* **AIM**:
In the material below, count the lines with the word "wide" and state that number only.

* **PROVIDED DATA**:

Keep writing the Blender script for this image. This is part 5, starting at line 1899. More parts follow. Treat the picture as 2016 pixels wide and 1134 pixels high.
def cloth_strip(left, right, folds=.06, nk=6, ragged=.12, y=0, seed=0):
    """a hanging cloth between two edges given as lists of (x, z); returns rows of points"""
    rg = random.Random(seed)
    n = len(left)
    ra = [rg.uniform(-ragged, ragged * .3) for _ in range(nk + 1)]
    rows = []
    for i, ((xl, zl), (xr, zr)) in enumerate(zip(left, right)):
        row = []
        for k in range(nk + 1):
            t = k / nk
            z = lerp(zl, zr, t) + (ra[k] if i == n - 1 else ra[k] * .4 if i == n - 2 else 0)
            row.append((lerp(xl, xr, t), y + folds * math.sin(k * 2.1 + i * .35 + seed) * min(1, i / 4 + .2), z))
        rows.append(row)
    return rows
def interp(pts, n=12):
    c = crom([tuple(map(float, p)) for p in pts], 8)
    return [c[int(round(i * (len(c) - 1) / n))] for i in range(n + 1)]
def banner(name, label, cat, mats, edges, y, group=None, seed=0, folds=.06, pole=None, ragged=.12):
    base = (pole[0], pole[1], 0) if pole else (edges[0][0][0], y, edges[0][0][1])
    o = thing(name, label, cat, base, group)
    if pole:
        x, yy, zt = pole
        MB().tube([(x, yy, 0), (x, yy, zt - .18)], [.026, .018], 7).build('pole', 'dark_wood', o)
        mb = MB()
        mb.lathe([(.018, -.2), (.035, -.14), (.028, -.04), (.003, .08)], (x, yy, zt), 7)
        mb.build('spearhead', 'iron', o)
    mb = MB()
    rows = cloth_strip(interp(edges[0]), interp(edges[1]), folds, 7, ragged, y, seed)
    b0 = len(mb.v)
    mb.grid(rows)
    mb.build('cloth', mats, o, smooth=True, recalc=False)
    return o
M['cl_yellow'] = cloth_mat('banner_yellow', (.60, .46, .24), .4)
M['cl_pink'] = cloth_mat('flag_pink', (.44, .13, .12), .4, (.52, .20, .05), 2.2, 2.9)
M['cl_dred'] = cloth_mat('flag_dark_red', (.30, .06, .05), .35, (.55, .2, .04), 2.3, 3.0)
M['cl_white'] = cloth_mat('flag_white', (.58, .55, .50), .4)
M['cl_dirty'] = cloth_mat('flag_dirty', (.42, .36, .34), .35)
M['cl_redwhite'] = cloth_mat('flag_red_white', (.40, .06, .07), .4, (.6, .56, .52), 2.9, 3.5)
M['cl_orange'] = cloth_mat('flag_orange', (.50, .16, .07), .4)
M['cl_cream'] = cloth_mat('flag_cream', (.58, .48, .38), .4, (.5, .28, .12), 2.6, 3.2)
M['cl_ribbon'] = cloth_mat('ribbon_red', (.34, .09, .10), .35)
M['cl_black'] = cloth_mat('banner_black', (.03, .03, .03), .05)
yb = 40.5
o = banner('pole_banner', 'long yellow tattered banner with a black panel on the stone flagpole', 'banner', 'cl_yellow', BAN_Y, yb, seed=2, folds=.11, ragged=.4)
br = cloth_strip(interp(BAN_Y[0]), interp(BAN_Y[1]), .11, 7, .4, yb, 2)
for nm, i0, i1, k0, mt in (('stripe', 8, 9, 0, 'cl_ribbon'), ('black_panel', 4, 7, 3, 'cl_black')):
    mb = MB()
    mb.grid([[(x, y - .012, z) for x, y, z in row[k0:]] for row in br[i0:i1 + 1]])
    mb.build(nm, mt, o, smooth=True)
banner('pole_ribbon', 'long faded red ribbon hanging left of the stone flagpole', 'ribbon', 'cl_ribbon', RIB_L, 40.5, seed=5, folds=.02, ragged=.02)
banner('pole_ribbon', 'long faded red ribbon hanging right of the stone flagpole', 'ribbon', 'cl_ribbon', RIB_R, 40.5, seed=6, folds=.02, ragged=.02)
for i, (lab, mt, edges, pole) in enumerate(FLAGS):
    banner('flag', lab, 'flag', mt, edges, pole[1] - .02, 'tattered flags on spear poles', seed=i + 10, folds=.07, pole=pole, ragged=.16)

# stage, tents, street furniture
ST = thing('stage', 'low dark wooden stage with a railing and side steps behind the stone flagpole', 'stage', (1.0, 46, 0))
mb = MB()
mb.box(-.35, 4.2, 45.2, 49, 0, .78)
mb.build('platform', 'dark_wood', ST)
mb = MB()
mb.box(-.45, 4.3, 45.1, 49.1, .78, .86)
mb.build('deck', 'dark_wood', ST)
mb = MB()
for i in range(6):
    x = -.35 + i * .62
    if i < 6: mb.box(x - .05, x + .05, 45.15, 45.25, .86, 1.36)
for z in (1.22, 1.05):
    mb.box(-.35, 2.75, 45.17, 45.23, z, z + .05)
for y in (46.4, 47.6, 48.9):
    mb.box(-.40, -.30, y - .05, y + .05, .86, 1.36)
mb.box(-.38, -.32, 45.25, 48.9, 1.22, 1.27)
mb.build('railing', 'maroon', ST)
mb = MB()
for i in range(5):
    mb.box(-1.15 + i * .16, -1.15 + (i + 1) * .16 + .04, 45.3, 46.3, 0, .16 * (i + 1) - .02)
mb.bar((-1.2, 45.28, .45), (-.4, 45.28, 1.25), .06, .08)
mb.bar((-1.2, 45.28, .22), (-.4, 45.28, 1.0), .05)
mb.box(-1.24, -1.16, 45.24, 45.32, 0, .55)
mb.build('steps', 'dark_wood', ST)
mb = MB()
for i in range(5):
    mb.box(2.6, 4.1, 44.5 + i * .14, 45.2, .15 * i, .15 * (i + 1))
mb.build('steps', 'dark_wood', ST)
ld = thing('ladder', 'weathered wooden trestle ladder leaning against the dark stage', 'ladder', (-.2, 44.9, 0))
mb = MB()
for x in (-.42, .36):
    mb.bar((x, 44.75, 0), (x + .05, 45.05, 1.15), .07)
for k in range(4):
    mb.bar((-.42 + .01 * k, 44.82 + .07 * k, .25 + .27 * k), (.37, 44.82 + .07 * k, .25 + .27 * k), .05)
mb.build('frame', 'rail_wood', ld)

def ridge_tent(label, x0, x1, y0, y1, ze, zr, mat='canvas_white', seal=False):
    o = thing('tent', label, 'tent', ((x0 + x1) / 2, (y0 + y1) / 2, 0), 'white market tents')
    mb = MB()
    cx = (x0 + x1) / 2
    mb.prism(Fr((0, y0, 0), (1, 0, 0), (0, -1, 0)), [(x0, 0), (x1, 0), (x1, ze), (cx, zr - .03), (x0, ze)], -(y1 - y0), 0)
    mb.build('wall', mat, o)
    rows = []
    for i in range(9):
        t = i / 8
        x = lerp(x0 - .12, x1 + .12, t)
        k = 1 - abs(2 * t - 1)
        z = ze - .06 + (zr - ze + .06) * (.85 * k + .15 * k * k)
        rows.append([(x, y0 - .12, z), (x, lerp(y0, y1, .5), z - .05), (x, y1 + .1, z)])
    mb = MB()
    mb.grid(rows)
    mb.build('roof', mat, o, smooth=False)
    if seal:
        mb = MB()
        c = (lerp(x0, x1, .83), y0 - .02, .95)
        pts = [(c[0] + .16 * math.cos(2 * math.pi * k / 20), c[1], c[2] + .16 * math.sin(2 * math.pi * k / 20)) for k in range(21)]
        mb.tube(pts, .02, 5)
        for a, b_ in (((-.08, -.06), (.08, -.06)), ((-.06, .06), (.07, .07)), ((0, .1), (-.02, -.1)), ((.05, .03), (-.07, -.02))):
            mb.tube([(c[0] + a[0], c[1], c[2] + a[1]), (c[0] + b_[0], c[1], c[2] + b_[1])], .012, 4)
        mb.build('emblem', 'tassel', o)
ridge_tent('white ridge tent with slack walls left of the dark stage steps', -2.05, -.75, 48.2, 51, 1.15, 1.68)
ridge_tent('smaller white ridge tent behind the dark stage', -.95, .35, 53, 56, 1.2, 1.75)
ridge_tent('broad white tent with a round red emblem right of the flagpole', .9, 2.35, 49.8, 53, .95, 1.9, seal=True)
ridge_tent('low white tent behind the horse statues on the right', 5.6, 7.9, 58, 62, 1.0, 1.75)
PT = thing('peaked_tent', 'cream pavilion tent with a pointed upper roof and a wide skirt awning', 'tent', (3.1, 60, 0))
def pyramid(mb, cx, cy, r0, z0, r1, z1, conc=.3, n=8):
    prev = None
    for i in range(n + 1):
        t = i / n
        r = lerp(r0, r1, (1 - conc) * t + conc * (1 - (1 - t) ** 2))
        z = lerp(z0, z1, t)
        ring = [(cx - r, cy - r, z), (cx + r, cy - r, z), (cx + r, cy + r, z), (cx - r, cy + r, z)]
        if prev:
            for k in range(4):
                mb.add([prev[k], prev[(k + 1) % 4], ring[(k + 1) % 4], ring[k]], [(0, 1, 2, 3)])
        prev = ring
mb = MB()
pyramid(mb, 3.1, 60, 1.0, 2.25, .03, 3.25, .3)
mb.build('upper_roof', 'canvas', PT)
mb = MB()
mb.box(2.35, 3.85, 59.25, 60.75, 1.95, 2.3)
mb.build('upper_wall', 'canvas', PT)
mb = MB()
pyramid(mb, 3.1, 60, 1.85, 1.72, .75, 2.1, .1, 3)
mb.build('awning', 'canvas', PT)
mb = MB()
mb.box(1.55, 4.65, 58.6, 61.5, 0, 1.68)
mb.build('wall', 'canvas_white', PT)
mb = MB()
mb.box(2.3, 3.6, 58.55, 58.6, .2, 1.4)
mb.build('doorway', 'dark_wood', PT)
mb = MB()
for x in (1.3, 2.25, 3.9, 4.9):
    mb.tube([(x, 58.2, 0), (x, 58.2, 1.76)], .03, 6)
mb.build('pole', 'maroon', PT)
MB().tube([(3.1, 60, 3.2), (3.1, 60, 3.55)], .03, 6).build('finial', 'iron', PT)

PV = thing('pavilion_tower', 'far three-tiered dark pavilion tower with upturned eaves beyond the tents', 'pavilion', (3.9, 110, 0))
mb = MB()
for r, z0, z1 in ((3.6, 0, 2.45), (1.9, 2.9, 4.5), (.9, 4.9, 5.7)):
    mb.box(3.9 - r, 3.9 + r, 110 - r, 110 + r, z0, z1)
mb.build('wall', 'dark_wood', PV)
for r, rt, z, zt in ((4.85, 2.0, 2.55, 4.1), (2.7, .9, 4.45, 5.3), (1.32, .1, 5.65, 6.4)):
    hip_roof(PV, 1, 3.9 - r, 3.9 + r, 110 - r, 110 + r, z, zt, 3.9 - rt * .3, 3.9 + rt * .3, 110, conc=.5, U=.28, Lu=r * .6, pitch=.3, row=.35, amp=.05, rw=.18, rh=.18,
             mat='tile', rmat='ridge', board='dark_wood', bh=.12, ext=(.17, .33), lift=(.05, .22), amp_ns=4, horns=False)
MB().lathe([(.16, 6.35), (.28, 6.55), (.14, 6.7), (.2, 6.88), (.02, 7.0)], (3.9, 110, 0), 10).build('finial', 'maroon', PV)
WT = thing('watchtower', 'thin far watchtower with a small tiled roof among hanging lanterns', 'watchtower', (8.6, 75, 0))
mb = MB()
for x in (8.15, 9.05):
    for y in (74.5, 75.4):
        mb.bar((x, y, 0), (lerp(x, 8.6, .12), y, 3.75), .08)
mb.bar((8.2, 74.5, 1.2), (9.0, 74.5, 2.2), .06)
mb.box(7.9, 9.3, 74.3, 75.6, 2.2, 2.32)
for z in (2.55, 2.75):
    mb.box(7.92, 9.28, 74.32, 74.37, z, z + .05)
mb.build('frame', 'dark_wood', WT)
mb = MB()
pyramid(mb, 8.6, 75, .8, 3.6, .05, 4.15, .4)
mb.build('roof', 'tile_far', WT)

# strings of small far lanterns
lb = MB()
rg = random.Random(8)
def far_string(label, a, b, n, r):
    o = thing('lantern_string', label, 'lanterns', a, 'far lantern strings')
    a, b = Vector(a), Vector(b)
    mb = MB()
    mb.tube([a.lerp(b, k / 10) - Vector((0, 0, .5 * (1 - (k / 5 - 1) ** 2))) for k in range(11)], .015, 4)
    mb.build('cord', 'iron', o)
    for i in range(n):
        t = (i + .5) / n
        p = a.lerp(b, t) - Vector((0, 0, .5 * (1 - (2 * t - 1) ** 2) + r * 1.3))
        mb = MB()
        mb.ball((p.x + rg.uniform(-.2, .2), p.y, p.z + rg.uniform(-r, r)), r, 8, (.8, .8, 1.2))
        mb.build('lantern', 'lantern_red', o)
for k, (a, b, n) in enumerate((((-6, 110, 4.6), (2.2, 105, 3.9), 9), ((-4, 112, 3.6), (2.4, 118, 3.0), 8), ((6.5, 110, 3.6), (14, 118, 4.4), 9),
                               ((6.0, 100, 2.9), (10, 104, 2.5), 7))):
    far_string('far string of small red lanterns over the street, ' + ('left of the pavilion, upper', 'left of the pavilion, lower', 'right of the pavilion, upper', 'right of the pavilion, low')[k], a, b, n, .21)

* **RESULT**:
2